Montana was batting 4-for-4 in Super Bowls and Young hadn’t even stepped to the
plate.
So when Young arrived in Miami, his resume was stacked next
to Montana and the bottom line on Young’s was “Never Could Win The Big One.” As
the week wore on, Young heard more references about “Joe” than Penn State.
Meanwhile, as the pressure was rising so was the betting
line in Las Vegas. It opened at 19, grew to 21 and settled at 18 that the 49ers
would beat the San Diego Chargers. Tensions mounted. The 49ers were built with
Eddie Bartelolo’s money and Carmen Policy’s savvy to win this Super Bowl or
else. Jerry Rice confronted hired gun Deion Sanders and accused him of not
being serious enough during Super Bowl week. George Seifert was coaching for his
job, as Policy crafted a plan to eventually replace him with offensive
coordinator Mike Shanahan.
Could Kaepernick handle such massive meteoric expectations,
distractions and possible implications on the eve of the Super Bowl? Young sure
did.
At the age of 33 and with his best -- and it turns out last – chance to win the biggest game of all,
Young proceeded to top Montana’s Super Bowl record, throwing six touchdown
passes in a 46-26 victory.
As the final seconds
counted down, 49ers linebacker Gary Plummer feinted pulling an invisible
proverbial monkey off Young’s back at Young’s request and he gleefully reacted
as if the weight of the world had been lifted.

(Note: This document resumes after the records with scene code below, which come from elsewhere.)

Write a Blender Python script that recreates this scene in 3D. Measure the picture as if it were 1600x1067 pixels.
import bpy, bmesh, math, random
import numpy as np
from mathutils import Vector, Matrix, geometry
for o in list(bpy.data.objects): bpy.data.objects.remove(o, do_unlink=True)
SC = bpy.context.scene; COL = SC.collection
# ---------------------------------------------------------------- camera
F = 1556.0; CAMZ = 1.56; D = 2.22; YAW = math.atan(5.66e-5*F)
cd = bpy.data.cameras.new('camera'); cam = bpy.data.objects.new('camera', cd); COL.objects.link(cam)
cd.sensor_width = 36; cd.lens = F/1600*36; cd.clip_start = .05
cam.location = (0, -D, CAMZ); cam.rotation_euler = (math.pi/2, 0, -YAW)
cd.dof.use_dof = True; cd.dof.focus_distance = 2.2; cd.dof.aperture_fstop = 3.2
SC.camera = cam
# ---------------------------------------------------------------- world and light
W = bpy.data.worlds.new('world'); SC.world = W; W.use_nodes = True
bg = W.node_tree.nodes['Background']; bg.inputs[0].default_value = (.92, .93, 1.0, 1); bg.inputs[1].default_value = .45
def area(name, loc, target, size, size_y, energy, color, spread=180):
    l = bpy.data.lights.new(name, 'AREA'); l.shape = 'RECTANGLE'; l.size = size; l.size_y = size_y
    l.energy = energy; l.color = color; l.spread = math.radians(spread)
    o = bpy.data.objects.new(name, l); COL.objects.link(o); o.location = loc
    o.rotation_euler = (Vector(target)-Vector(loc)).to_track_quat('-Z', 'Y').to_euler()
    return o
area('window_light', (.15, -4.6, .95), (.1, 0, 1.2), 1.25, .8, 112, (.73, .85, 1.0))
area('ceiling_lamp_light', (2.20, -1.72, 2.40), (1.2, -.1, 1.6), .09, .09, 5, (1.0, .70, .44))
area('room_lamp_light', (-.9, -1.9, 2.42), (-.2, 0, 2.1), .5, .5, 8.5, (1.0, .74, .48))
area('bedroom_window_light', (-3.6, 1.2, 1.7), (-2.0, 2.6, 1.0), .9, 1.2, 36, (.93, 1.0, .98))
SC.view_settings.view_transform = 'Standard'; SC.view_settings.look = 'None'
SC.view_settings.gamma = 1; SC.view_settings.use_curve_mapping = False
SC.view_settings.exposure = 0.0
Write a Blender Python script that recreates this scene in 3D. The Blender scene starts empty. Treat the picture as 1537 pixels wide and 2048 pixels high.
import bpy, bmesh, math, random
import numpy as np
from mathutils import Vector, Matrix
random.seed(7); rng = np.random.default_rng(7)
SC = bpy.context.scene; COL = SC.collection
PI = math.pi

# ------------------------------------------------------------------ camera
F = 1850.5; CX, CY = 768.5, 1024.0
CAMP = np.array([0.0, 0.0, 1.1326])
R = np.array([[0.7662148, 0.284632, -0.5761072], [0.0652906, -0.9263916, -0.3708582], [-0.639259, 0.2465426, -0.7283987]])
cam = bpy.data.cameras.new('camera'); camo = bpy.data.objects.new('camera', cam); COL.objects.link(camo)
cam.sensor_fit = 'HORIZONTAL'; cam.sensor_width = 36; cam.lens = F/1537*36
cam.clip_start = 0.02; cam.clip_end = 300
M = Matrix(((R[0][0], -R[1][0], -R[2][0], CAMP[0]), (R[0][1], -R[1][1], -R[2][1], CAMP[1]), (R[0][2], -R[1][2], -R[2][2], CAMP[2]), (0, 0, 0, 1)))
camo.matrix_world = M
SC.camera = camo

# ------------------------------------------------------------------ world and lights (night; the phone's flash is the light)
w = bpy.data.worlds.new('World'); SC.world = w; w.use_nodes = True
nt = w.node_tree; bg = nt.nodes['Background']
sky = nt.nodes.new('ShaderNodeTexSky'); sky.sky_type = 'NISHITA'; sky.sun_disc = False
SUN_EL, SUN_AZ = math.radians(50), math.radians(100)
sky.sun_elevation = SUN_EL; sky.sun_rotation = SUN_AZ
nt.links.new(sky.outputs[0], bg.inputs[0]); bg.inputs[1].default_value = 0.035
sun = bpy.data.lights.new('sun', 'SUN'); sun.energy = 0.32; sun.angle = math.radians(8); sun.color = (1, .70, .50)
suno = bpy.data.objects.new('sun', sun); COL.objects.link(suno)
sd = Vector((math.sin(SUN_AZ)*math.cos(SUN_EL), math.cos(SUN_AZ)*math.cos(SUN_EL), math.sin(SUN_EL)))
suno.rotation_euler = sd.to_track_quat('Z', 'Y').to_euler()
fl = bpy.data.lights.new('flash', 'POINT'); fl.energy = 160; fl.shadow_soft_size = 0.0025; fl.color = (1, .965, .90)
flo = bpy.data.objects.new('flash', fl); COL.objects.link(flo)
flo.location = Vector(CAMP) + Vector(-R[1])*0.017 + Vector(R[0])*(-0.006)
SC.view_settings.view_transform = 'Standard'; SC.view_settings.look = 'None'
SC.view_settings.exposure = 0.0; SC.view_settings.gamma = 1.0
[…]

Later, when Young accepted the Vince Lombardi Trophy, he put
such a bear hug on it that it was as if he was a kid finally getting the
Christmas gift he didn’t get on Christmas morning … on the Fourth of July.
Since that glorious day, the 49ers have started 15 different
quarterbacks and Kaepernick is the first one to lead them to the Super Bowl.
Pressure? The
pressure Kaepernick is feeling for Super Bowl XLVII doesn’t compare to Montana
and Young in their last Super Bowls. But the results will be similar.
49ers 31, Ravens 14. Apply lips to biceps.